One of the aspects that keeps this job interesting are the names of the students. This year alone I have a Gladys, a Serena, a Samantha, a Larry, a Tabitha, an Esmerelda, and a Darrin. Do you understand what that means? I’m one Arthur short of a Bewitched full house. Technically, I guess I would I need a second Darrin.

Some other names I want to talk about are “Faggot” and Nimrod. “Faggot” was the name I was called, and I was called this name by a student named Nimrod (not a nickname). Here is an example that schools are not preparing students for real life. I did the standard procedures. I separated him from the class, got the students back on track, wrote a referral, and sent the little Nimrod on his way.
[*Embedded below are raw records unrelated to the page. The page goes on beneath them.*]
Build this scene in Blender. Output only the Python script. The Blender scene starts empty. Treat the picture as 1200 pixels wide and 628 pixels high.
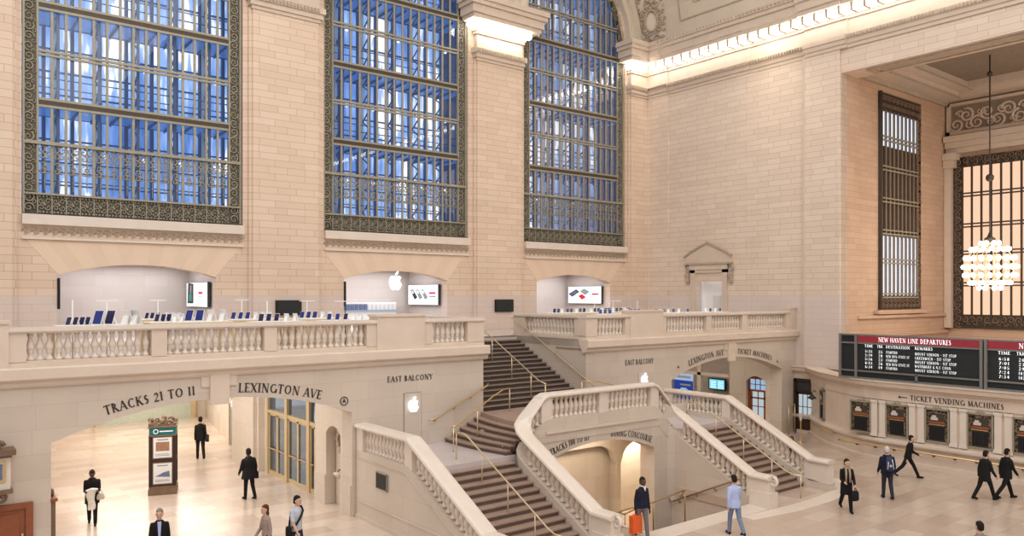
import bpy, bmesh, math, random
from mathutils import Matrix, Vector
from math import sin, cos, pi, radians, sqrt, atan2
random.seed(7)
COL = bpy.context.scene.collection

# ------------------------------------------------------------------ materials
def new_mat(name):
    m = bpy.data.materials.new(name); m.use_nodes = True
    nt = m.node_tree; b = nt.nodes['Principled BSDF']
    return m, nt, b
def N(nt, t, **kw):
    n = nt.nodes.new(t)
    for k, v in kw.items(): setattr(n, k, v)
    return n
def rgb(c): return (c[0], c[1], c[2], 1.0)
def math_node(nt, op, a, b=None, clamp=False):
    n = N(nt, 'ShaderNodeMath', operation=op, use_clamp=clamp)
    for i, v in enumerate((a, b)):
        if v is None: continue
        if isinstance(v, (int, float)): n.inputs[i].default_value = v
        else: nt.links.new(v, n.inputs[i])
    return n.outputs[0]
def mix(nt, fac, a, b, blend='MIX'):
    n = N(nt, 'ShaderNodeMix', data_type='RGBA', blend_type=blend)
    for i, v in ((0, fac), (6, a), (7, b)):
        if isinstance(v, (int, float)): n.inputs[i].default_value = v
        elif isinstance(v, tuple): n.inputs[i].default_value = rgb(v)
        else: nt.links.new(v, n.inputs[i])
    return n.outputs[2]
def noise(nt, vec, scale, detail=3, rough=.55):
    n = N(nt, 'ShaderNodeTexNoise'); n.inputs['Scale'].default_value = scale
    n.inputs['Detail'].default_value = detail; n.inputs['Roughness'].default_value = rough
    if vec is not None: nt.links.new(vec, n.inputs['Vector'])
    return n.outputs[0]
def plain(name, c, rough=.5, metal=0, var=.12, scale=6, emit=None, estr=0, bump=0):
    m, nt, b = new_mat(name)
    tc = N(nt, 'ShaderNodeTexCoord')
    f = noise(nt, tc.outputs['Object'], scale, 4)
    lo = tuple(x*(1-var) for x in c); hi = tuple(min(1, x*(1+var)) for x in c)
    nt.links.new(mix(nt, f, lo, hi), b.inputs['Base Color'])
    b.inputs['Roughness'].default_value = rough; b.inputs['Metallic'].default_value = metal
    if emit:
        b.inputs['Emission Color'].default_value = rgb(emit); b.inputs['Emission Strength'].default_value = estr
    if bump:
        bn = N(nt, 'ShaderNodeBump'); bn.inputs['Strength'].default_value = bump
        nt.links.new(noise(nt, tc.outputs['Object'], scale*6, 4), bn.inputs['Height']); nt.links.new(bn.outputs[0], b.inputs['Normal'])
    return m
def emis(name, c, s):
    m, nt, b = new_mat(name)
    b.inputs['Base Color'].default_value = rgb(tuple(x*.15 for x in c)); b.inputs['Roughness'].default_value = .4
    b.inputs['Emission Color'].default_value = rgb(c); b.inputs['Emission Strength'].default_value = s
    m.cycles.emission_sampling = 'NONE'
    return m
def stone(name, c1, c2, mortar, bw, bh, msize=.012, rough=.55, blot=.18, offset=.5, low=None, lowz=7.12, scale2=.5):
    """coursed masonry on world position, joints and block tints from a brick texture"""
    m, nt, b = new_mat(name)
    g = N(nt, 'ShaderNodeNewGeometry'); sp = N(nt, 'ShaderNodeSeparateXYZ'); nt.links.new(g.outputs['Position'], sp.inputs[0])
    u = math_node(nt, 'ADD', sp.outputs[0], sp.outputs[1])
    cb = N(nt, 'ShaderNodeCombineXYZ'); nt.links.new(u, cb.inputs[0]); nt.links.new(sp.outputs[2], cb.inputs[1])
    br = N(nt, 'ShaderNodeTexBrick'); nt.links.new(cb.outputs[0], br.inputs['Vector'])
    br.offset = offset; br.squash = .62; br.squash_frequency = 3
    for k, v in (('Color1', rgb(c1)), ('Color2', rgb(c2)), ('Mortar', rgb(mortar))): br.inputs[k].default_value = v
    for k, v in (('Scale', 1), ('Mortar Size', msize), ('Mortar Smooth', .3), ('Bias', 0), ('Brick Width', bw), ('Row Height', bh)): br.inputs[k].default_value = v
    col = br.outputs['Color']
    nz = noise(nt, g.outputs['Position'], scale2, 5)
    col = mix(nt, math_node(nt, 'MULTIPLY', nz, blot*2), col, tuple(x*.62 for x in c2))
    if low:
        t = math_node(nt, 'LESS_THAN', sp.outputs[2], lowz)
        col = mix(nt, math_node(nt, 'MULTIPLY', t, .62), col, low)
    nt.links.new(col, b.inputs['Base Color']); b.inputs['Roughness'].default_value = rough
    b.inputs['Specular IOR Level'].default_value = .3
    return m
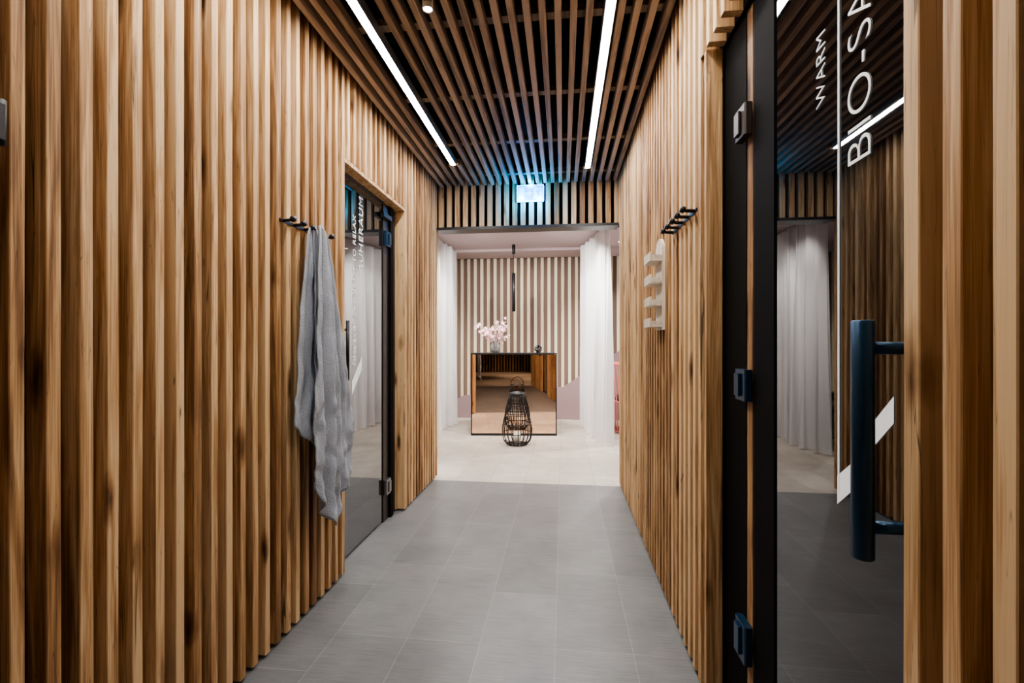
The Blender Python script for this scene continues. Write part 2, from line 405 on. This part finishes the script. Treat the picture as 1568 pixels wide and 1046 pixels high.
downlight(-0.85, 4.75, 105); downlight(0.15, 4.75, 105); downlight(-0.35, 5.3, 70)  # lamps added out of view behind the header to brighten the floor
downlight(-1.0, 5.4, 100, (radians(48), 0, radians(5)), 1.9); downlight(-0.1, 5.4, 100, (radians(48), 0, radians(-5)), 1.9)  # added lamps, tilted to brighten the back wall
downlight(1.15, 5.6, 200); downlight(-2.3, 5.9, 200); downlight(0.80, 6.45, 80)  # added behind the curtains for translucency; only the last is a visible fitting
downlight(0.02, 5.15, 130, (radians(35), 0, radians(-25)), 1.5)  # added lamp out of view, aimed to whiten the right curtain
downlight(-1.2, 5.15, 90, (radians(35), 0, radians(30)), 1.5)  # same kind of added lamp for the left curtain
downlight(2.2, 6.4, 120); downlight(-2.6, 4.7, 80)  # added fill lamps, unseen beyond the curtains

c = MB()
c.slat('y', -2.95, -1.95, 0.10, 0.42, 4.55, 5.9, 0, 0.03); c.slat('y', -3.15, -2.96, 0.10, 0.80, 4.55, 5.9, 0, 0.03)
c.slat('y', -2.9, -1.97, 0.425, 0.52, 4.72, 5.73, 0, 0.03)
for yy in (4.40, 5.905): c.slat('y', -3.15, -1.95, 0.10, 0.60, yy, yy + 0.145, 0, 0.03)
for xx in (-3.1, -2.05):
    for yy in (4.45, 5.95): c.box(xx, xx + 0.05, yy, yy + 0.05, 0, 0.10, 1)
c.obj('lounge_sofa', [M_cush, M_black])

# ------------------------------------------------------------------ mirrored counter
W2, D2, bz = 0.555, 0.25, 1.066
c = MB(); c.box(-W2 + 0.012, W2 - 0.012, -D2 + 0.004, D2 - 0.004, 0.03, bz - 0.02, 0)
fr = 0.014
for xx in (-W2, W2 - fr):
    for yy in (-D2, D2 - fr): c.box(xx, xx + fr, yy, yy + fr, 0.0, bz - 0.012, 1)
c.box(-W2, W2, -D2, -D2 + fr, 0.0, 0.03, 1); c.box(-W2, W2, D2 - fr, D2, 0.0, 0.03, 1)
c.box(-W2, W2, -D2 - 0.002, D2, bz - 0.014, bz, 1)
o = c.obj('mirrored_counter', [M_mirror, M_black]); o.location = (-0.655, 6.12, 0); o.rotation_euler = (0, 0, radians(5.5))

vx, vy = -0.90, 6.05
e = empty('vase_with_blossom_branches')
c = MB(); c.revolve([(0.0, 0.001), (0.055, 0.001), (0.068, 0.03), (0.06, 0.10), (0.035, 0.15), (0.033, 0.19), (0.042, 0.215), (0.038, 0.215), (0.029, 0.19), (0.031, 0.15), (0.055, 0.10), (0.062, 0.03), (0.0, 0.012)], (vx, vy, bz), 0, 32, False)
c.obj('vase', [M_vase], e)
br = MB(); bl = MB()
def blossom(p, r):
    nrm = Vector((random.uniform(-1, 1), random.uniform(-1.4, 0.6), random.uniform(-.5, 1))).normalized()
    t = nrm.orthogonal().normalized(); q = nrm.cross(t)
    for k in range(5):
        a = 2 * pi * k / 5; d = t * cos(a) + q * sin(a); s2 = t * -sin(a) + q * cos(a)
        vs = [p, p + d * r * .55 + s2 * r * .36 + nrm * r * .2, p + d * r + s2 * r * .2 + nrm * r * .38, p + d * r - s2 * r * .2 + nrm * r * .38, p + d * r * .55 - s2 * r * .36 + nrm * r * .2]
        bl.add(vs, [(0, 1, 2, 3, 4)], 0, random.random(), True)
for k in range(15):
    a = 2 * pi * k / 15 + random.uniform(-.2, .2); ln = random.uniform(0.06, 0.30); out = random.uniform(0.14, 0.27)
    pts = []
    for i in range(7):
        u = i / 6
        pts.append(Vector((vx + cos(a) * (0.012 + out * u ** 2), vy + sin(a) * (0.012 + out * 0.7 * u ** 2), bz + 0.03 + (0.17 + ln * 0.9) * u - 0.05 * u * u * (out > .17))))
    br.tube(pts, [0.003 - 0.0003 * i for i in range(7)], 0, 5)
    for i in range(14):
        u = random.uniform(0.55, 1.0); j = min(5, int(u * 6)); pp = pts[j].lerp(pts[j + 1], u * 6 - j)
        blossom(pp + Vector([random.uniform(-.03, .03) for _ in range(3)]), random.uniform(0.017, 0.028))
br.obj('branches', [M_stem], e); bl.obj('blossoms', [M_petal], e)

c = MB(); cx, cy, cz = -0.325, 6.03, bz + 0.056
for k in range(5):
    mt = Matrix.Rotation(k * pi / 5, 3, 'Z') @ Matrix.Rotation(radians(25 + 30 * k), 3, 'X')
    c.tube([Vector((cx, cy, cz)) + mt @ Vector((0.046 * cos(t * 2 * pi / 32), 0.046 * sin(t * 2 * pi / 32), 0)) for t in range(32)], 0.0055, 0, 8, True)
c.revolve([(0.0, 0), (0.03, 0), (0.028, 0.008), (0.0, 0.012)], (cx, cy, bz), 0, 20, False)
c.obj('knot_sculpture', [M_black])

# lantern
lx, ly = -0.54, 5.38
prof = [(0.120, 0.012), (0.155, 0.05), (0.175, 0.12), (0.174, 0.20), (0.158, 0.29), (0.132, 0.38), (0.108, 0.46), (0.094, 0.53), (0.09, 0.575)]
c = MB(); NW = 18
for k in range(NW):
    a = 2 * pi * k / NW
    c.tube([(lx + r * cos(a), ly + r * sin(a), z) for r, z in prof], 0.0052, 0, 6)
def ring(r, z, rr=0.005, n=40): c.tube([(lx + r * cos(2 * pi * i / n), ly + r * sin(2 * pi * i / n), z) for i in range(n)], rr, 0, 6, True)
for r, z in [(0.12, 0.010), (0.175, 0.14), (0.166, 0.25), (0.135, 0.37), (0.108, 0.46)]: ring(r, z)
c.revolve([(0.088, 0.565), (0.095, 0.565), (0.095, 0.615), (0.088, 0.615), (0.088, 0.565)], (lx, ly, 0), 0, 36, False)
c.revolve([(0.0, 0.004), (0.12, 0.004), (0.12, 0.014), (0.0, 0.014)], (lx, ly, 0), 0, 36, False)
c.tube([(lx - 0.092 * cos(pi * i / 16), ly, 0.60 + 0.125 * sin(pi * i / 16)) for i in range(17)], 0.0045, 0, 6)
c.revolve([(0.0, 0.014), (0.04, 0.014), (0.04, 0.15), (0.0, 0.15)], (lx, ly, 0), 1, 24, False)
c.obj('wire_lantern', [M_black, M_candle])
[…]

But in the real world if someone called me a “Faggot,” and I knew their name was Nimrod my response would be, “Your name is Nimrod? NIM-ROD? You can call me anything you want because again your name is Nimrod. Yes, I realize that it is Biblical, but so is ‘jawbone of an ass,” and guess what? To be called the latter would be an improvement. ‘Faggot’ is something that is taped to someone’s back, but ‘Nimrod’ is on your freakin’ birth certificate.” If I could do something like that, then I could finally give these kids a real education. You don’t believe me? Call someone a “faggot” and see what you get.

Instead, he’ll be back in my class a week later so that there is potential for things to get worse. Because with a Nimrod there’s no potential for things to get better, if you know what I mean.

I have found a way to make the best of the situation, though. I call kids in my other classes “Nimrod” when they’re doing something Nimrod-ish (synonymous with jack-a-ninny-ish) then to cover-up I say, “I’m sorry, Nimrod sits there in one of my other classes.”

If parents start naming their kids Imbecile and Doofus, then this job will be a little more bearable.